My past experience in the exciting world of fast-casual food prep had gotten me used to a pretty rigid division of labor. Just like in other kitchens, there were “stations”: one for fries, one for the grill, and so on. As a native English speaker, I was most often at the drive-through station, which was one of the least popular positions due to the disrespect with which McDonald’s customers tend to treat McDonald’s employees.
But McDonald’s was also different from other restaurants, where I had had to learn at least a few cooking basics. At McDonald’s, each station was highly mechanized to minimize the need for employees to know anything. That included counting: the cash register automatically spat out the correct change for me with every transaction. The food prep areas had huge specialized machines to standardize the cooking process. I didn’t even have to pay attention when filling up soft drinks — just hit the button for the appropriate size. Practically every machine was connected to some kind of timer. During busy times, the kitchen became a buzzing, beeping confusion, adding a layer of sonic chaos to an already hectic job.
This is the automated kitchen.
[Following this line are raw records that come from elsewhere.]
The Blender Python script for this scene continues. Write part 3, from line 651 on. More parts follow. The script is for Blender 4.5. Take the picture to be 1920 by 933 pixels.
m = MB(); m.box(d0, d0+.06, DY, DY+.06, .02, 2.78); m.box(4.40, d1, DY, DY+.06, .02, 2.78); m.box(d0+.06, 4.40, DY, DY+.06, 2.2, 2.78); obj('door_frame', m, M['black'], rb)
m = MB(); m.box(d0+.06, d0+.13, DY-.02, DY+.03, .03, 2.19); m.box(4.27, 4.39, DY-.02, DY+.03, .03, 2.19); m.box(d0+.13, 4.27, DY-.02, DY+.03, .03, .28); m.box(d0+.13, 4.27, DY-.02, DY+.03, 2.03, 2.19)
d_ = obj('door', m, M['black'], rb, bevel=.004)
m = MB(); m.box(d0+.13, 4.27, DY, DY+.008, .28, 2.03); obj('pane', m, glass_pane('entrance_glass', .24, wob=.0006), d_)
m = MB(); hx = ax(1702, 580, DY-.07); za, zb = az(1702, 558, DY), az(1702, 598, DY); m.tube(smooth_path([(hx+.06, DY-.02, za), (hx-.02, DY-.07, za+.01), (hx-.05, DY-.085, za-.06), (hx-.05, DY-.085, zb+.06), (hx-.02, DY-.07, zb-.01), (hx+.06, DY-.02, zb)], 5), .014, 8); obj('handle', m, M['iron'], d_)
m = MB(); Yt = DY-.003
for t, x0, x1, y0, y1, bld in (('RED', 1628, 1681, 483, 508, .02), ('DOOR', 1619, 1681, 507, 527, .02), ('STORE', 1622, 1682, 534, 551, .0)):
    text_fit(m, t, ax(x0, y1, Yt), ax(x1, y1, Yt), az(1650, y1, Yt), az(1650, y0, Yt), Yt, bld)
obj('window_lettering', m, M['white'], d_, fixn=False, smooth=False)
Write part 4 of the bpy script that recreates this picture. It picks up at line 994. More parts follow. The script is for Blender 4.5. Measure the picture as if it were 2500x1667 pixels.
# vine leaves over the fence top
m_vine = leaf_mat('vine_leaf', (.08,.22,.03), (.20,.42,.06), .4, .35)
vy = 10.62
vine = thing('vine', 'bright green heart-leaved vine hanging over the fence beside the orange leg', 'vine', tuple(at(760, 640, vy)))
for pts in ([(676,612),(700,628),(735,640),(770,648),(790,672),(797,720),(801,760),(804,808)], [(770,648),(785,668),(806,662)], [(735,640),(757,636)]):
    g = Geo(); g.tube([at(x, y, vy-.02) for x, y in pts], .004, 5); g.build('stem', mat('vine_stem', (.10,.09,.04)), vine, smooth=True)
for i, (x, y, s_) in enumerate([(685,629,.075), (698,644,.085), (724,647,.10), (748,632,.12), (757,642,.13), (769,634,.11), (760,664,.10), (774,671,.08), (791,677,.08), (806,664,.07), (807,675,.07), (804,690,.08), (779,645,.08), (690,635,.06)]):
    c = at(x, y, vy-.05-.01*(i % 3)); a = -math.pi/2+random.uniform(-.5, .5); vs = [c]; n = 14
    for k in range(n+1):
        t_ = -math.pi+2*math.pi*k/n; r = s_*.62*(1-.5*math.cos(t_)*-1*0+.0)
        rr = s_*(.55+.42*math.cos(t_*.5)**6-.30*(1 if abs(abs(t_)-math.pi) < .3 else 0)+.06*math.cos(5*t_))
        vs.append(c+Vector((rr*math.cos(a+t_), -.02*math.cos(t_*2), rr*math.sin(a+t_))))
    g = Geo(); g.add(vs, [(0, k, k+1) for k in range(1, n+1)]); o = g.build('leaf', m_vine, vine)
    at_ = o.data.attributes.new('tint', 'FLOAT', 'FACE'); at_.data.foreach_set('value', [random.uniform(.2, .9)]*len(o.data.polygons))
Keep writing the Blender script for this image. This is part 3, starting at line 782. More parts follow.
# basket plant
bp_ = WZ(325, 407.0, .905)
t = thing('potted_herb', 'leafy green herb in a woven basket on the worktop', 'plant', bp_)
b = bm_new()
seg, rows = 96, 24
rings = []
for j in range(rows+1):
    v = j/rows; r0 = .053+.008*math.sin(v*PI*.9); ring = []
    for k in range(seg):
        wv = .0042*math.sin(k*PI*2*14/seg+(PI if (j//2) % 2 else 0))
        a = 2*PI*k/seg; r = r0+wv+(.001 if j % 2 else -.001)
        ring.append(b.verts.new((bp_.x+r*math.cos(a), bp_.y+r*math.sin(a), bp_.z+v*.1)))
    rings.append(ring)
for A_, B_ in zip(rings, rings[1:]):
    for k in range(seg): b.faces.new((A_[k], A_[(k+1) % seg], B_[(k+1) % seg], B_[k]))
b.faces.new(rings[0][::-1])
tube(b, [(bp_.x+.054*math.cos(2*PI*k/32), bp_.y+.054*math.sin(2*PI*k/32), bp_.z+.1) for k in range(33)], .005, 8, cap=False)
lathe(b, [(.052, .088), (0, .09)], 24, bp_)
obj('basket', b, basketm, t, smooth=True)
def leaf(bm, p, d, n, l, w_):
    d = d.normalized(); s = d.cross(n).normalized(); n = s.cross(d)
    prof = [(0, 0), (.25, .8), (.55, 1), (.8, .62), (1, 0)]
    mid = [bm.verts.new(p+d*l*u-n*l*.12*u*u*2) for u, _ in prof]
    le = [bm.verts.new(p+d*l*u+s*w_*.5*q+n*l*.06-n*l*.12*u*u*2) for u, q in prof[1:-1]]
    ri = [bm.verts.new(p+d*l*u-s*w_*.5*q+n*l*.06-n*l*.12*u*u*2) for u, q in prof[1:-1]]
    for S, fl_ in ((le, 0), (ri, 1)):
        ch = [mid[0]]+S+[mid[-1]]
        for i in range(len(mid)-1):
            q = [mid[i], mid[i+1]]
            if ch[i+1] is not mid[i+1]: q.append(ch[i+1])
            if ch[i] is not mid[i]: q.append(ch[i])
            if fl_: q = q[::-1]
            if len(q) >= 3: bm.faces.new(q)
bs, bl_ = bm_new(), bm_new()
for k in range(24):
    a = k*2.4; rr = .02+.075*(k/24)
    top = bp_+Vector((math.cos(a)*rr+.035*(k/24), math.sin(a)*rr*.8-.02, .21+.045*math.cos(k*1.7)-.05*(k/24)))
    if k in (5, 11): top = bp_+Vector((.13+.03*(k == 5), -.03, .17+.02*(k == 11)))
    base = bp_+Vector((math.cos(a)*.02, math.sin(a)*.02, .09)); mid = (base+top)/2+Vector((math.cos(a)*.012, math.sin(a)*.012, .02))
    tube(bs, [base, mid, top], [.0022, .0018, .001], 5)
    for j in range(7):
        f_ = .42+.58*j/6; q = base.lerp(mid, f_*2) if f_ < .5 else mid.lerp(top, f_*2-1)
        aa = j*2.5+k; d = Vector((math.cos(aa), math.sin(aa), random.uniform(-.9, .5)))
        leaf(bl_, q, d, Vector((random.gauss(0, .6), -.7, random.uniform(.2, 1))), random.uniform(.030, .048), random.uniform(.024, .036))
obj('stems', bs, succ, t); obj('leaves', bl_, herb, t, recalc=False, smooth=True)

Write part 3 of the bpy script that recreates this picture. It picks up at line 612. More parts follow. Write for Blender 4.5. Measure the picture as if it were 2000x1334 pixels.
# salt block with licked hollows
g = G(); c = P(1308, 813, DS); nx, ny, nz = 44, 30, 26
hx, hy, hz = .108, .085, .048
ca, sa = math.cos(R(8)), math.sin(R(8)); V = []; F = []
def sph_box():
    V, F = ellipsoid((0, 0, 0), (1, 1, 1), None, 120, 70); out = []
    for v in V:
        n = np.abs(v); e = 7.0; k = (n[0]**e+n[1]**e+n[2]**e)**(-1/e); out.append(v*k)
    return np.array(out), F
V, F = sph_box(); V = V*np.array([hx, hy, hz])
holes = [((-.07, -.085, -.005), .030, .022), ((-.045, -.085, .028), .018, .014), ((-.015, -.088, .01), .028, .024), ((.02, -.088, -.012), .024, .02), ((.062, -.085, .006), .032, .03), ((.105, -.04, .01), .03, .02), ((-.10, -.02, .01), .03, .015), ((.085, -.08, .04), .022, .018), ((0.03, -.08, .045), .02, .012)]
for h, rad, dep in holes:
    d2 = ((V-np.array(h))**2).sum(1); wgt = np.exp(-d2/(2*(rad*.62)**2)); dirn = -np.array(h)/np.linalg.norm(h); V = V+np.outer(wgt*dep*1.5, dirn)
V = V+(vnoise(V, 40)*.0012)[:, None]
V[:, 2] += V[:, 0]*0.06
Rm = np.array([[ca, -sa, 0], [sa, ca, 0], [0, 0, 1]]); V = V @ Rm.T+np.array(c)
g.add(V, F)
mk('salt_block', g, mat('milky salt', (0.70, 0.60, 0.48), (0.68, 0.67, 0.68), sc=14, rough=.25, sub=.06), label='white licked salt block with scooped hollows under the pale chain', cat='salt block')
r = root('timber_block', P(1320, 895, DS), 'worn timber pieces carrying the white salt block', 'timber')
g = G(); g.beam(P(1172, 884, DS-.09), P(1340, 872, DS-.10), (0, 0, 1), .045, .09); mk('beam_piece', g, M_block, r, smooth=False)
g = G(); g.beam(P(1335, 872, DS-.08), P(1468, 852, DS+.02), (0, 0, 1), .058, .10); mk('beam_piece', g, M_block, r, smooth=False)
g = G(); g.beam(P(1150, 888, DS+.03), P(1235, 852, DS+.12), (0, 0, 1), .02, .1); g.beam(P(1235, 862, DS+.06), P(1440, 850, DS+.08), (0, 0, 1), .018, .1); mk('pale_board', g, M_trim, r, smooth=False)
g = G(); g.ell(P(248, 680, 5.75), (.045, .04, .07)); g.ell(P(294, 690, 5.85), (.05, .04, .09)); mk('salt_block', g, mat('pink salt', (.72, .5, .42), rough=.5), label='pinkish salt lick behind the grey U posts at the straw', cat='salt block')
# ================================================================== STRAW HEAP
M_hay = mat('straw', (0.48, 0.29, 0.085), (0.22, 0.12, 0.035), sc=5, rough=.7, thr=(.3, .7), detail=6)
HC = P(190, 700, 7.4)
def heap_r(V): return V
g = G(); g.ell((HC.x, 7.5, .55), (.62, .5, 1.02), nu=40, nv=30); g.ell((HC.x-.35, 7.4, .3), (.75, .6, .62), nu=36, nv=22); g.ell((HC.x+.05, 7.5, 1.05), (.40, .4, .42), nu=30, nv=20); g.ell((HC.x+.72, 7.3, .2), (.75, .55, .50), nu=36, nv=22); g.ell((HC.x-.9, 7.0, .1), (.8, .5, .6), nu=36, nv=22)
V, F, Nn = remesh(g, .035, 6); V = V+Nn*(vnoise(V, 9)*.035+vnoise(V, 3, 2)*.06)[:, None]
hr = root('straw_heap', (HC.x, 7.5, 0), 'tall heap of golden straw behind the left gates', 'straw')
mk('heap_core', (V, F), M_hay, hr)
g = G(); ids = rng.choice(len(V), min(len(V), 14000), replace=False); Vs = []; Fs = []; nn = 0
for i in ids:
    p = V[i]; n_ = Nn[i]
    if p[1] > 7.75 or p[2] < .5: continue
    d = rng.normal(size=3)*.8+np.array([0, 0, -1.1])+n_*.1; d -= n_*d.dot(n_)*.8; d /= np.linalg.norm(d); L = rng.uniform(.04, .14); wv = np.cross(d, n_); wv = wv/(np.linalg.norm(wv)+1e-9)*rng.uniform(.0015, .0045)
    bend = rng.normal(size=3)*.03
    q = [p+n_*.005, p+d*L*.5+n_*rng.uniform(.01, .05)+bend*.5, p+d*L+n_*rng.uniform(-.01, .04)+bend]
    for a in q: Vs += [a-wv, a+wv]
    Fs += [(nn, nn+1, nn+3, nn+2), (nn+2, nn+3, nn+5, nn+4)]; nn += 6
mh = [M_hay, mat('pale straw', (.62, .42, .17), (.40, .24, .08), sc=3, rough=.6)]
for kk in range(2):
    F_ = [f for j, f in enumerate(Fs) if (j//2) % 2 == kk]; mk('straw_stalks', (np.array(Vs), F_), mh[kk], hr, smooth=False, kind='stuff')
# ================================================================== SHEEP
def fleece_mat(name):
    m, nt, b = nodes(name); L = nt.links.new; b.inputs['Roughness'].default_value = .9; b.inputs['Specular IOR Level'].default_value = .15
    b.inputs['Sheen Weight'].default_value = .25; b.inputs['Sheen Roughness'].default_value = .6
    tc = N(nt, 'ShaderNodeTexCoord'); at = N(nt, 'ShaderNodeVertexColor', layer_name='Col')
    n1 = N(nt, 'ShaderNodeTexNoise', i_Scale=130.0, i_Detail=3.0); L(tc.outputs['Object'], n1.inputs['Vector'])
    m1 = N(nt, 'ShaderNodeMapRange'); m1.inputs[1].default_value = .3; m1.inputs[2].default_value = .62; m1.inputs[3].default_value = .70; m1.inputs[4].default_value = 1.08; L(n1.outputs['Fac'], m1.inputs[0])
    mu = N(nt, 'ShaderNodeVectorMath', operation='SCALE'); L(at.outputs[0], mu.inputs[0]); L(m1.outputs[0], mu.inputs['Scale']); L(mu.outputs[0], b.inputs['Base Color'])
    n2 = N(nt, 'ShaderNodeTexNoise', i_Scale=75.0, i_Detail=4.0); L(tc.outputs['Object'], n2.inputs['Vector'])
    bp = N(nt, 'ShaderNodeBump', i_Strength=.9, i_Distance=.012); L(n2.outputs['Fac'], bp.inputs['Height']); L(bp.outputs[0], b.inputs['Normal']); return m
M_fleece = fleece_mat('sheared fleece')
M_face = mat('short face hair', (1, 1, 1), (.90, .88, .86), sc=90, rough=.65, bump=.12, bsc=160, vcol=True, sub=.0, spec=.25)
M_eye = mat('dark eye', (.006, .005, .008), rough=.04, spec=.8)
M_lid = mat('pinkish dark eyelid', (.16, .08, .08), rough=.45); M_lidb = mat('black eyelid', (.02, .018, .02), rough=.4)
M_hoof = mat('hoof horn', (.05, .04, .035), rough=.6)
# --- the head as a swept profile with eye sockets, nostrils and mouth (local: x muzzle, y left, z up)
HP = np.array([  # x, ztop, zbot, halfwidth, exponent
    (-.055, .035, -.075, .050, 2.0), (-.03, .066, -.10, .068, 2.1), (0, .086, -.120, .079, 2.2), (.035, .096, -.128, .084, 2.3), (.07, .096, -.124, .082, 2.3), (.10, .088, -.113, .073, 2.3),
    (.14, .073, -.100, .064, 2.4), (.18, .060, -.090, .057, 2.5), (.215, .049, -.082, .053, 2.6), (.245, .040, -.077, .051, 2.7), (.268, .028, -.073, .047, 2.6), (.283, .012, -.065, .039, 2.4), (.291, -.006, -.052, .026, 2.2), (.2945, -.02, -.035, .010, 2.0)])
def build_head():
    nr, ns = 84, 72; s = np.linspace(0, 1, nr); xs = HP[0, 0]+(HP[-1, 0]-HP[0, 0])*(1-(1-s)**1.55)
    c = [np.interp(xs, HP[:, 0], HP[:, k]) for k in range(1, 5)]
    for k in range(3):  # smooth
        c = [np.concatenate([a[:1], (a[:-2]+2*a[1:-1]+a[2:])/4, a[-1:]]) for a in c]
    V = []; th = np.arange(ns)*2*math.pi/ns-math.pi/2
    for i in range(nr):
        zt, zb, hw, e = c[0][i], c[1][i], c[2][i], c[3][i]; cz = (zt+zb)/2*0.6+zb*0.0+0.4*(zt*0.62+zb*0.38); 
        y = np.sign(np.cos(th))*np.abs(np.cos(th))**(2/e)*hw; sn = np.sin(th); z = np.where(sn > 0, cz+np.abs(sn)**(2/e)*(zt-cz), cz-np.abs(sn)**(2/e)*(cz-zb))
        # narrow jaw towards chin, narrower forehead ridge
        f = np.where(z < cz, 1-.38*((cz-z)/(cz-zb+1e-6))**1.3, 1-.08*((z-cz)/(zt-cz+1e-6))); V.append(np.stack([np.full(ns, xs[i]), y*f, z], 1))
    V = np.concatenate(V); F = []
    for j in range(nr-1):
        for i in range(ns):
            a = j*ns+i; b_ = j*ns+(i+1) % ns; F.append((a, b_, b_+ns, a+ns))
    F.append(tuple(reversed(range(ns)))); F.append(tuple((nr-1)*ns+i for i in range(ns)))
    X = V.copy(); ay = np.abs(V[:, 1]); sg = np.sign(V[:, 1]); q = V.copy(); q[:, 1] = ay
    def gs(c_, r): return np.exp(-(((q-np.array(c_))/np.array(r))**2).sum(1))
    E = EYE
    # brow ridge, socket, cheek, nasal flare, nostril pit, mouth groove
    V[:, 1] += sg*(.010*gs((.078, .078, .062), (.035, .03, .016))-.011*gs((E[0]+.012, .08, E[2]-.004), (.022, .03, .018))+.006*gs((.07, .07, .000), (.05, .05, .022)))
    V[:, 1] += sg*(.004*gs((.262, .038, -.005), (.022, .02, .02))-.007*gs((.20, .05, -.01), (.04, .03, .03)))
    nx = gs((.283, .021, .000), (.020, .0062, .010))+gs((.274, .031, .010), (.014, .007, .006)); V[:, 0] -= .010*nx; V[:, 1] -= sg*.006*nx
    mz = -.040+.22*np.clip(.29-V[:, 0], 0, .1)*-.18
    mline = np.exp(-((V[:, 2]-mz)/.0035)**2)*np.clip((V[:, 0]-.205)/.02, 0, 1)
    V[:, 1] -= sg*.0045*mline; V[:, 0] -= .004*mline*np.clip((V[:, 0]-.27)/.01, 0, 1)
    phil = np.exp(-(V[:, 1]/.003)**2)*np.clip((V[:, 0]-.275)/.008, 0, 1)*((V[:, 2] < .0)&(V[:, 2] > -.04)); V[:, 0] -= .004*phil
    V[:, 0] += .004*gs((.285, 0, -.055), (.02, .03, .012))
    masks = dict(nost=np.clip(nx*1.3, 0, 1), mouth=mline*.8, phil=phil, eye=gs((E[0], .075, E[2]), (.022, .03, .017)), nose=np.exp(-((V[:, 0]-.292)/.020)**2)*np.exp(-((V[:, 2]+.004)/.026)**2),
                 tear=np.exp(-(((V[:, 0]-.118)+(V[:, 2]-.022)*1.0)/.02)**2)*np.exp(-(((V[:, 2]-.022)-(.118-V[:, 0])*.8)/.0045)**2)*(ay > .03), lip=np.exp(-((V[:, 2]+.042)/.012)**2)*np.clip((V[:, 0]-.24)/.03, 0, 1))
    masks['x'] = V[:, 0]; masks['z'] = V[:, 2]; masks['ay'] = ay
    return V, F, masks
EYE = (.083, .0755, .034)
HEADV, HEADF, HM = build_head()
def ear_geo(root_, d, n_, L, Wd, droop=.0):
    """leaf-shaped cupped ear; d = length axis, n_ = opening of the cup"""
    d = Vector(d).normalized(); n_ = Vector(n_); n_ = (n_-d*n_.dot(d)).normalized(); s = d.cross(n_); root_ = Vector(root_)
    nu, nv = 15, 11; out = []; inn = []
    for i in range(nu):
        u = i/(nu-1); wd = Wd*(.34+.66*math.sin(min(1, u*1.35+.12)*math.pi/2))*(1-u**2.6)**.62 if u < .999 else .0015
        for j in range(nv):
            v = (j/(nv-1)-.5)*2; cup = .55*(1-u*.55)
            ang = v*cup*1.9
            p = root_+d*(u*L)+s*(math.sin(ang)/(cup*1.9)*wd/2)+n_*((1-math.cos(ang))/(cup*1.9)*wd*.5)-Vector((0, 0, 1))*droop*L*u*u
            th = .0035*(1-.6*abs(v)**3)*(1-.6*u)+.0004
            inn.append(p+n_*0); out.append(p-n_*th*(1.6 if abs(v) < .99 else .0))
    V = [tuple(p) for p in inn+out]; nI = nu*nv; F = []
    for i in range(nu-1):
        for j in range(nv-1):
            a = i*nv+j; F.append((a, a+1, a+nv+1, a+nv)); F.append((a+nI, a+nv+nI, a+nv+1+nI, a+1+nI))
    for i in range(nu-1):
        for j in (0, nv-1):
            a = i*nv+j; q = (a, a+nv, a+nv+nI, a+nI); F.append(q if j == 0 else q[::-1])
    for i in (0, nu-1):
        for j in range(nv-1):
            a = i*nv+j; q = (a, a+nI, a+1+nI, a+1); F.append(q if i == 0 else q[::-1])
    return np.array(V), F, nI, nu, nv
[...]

At McDonald’s, food preparation is designed to require absolutely no thought or technique at all, deskilled as completely as possible by half a century of industrial management. This standardizes the food, so your McNuggets are the same no matter which McDonald’s fries them. More importantly, it entails minimal training for employees, a good idea since turnover is high (I did a bit over two months before quitting). A deskilled workforce is a precarious workforce.
In some ways, this deskilling was liberating. Since work asked so little of me other than my physical presence and native language abilities, I was free to do bong hits with my high-school-aged coworkers in the parking lot during breaks. The managers even turned a blind eye. But maybe “free” isn’t the right word, since getting high was practically the only way to kill the drudgery. Giving as little a fuck as possible was an exercise in corporate synergy, necessary for my own sanity and for the company’s overall corporate strategy. But bong hits notwithstanding, I’ve never dreaded heading to work more than during that fifteen-minute drive from my parents’ house to the restaurant where I listlessly unleashed Big Mac Attacks on suburban office workers. Even stoned, working as an appendage of a machine was awful.